When we use "serve" of people, we almost always have a hierarchy in mind. The one who serves is lower than the one being served.
And yet, sometimes we grant people the title "servant" in order to do them honour. Thus the most powerful person in Britian is the "first servant", or Prime Minister. This is perhaps due to a Christian legacy.
Certainly with computers on the web, it's this way. Servers act only on the initiative of their client, and well run services put the needs of their clients well ahead of their own. It's far from a perfect metaphor, since well-behaved clients do exactly what they are told.
Curiously, the metaphor of the hierarchy is inverted. While a human servant is considered below a human master, a computer client invariably downloads from its server, or pushes up to its server, thus placing the server above the client.
What's happened?
I've moved this blog and my technical blog over to Octopress, which is a very geeky way of blogging that allows me to write blog posts using the tools I use to write code.
Why the change?
More fun while writing
Blogger is nice for what it is, but it's actually a hassle to use for composition. It doesn't have rich styles for formatting, doesn't allow footnotes, and has very poor support for managing literal line breaks, which is critically important when you are writing about source code.
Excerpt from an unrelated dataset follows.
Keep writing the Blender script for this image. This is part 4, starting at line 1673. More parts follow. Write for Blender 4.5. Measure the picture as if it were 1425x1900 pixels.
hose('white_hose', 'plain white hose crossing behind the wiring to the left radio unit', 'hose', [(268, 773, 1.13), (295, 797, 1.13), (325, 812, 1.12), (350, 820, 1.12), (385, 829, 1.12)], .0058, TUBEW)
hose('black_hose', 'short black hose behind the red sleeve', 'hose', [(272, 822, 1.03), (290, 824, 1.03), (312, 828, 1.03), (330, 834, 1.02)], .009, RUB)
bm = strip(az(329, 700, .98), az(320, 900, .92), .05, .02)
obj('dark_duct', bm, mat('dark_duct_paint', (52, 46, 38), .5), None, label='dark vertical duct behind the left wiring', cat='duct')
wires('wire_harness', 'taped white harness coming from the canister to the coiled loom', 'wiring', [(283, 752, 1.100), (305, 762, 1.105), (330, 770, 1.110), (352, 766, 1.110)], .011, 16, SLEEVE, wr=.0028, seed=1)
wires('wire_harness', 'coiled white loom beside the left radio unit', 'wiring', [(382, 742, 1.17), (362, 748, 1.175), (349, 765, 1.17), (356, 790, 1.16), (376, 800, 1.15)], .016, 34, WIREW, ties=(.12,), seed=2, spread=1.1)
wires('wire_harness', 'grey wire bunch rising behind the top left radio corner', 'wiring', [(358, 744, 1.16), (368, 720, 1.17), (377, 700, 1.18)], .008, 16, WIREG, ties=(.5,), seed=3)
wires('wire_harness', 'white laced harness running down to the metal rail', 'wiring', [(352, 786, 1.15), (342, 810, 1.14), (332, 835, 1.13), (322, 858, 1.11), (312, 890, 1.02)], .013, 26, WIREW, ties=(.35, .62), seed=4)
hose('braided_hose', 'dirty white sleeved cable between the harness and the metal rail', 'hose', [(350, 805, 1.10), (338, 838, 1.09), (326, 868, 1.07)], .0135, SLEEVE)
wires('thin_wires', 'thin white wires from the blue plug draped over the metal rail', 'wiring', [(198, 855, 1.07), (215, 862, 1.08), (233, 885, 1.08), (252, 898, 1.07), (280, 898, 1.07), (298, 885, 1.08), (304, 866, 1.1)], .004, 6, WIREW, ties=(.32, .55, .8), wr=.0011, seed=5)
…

It has great, built-in support for analysing the traffic that comes to the site, but that's not something that's very useful to me. It turns out, gentle reader, that you are one of a very select group.
My hope is that by serving my blogs with fresher technologies that I actually enjoy using, and by lowering the barrier to publication, I'll have something that is more interesting to me and perhaps more interesting to others.
Clearer online presence
I'm not at all happy with mumak.net. I want it to be focused on my technical and open source interests and to incorporate my technical blog, currently served from code.mumak.net.
The life.mumak.net blog and related content would then move to my halfwise domains, which aren't anywhere near as established.
The hope is that this will let me do a better job with both.
Ramping up technical presence
The Alphabet Supremacy project has meant that almost all of my writing time has been devoted to non-technical things. It's fun, but my appetite for open source hacking and for technical writing has been whetted by stimulating conversations at work and (perversely but predictably) by being compelled to write about other things.
I've been using ThoughtStreams to help get some of that stuff drafted. The switch in technologies will make moving that to my own domains easier.
Technical details
I tried ruhoh initially, but found it to be rather complicated, and struggled to find themes that I didn't hate. Some folk talked about liquidluck, which I would like because it's written in Python and thus more hackable by me, but after some initial struggles I decided to go with something a little more popular.
Thus, octopress was the next port of call and so far seems to have worked out OK. Perhaps I'll experiment with moving to Jekyll or try liquidluck again. Now that I'm off blogger and have all of my data in relatively parseable formats, it's much easier to experiment.
The new blog pages are being served by Heroku, in a manner which I do not yet understand. I picked it because it's free, because there were instructions in the octopress documentation, because I already have github pages and didn't want to bother figuring out have to have three different site, ad I really don't want to host things myself anymore.
What happened to the comments?
All of the existing comments are still on the site, but new comments are disabled for now, and possibly forever. If you think I should put them back on, please feel free to make your case on the social network of your choice.
Anyway, please let me know if your blog reading experience is disrupted in any way. I've tried hard to keep all of the old links still working, but it's really easy to make mistakes.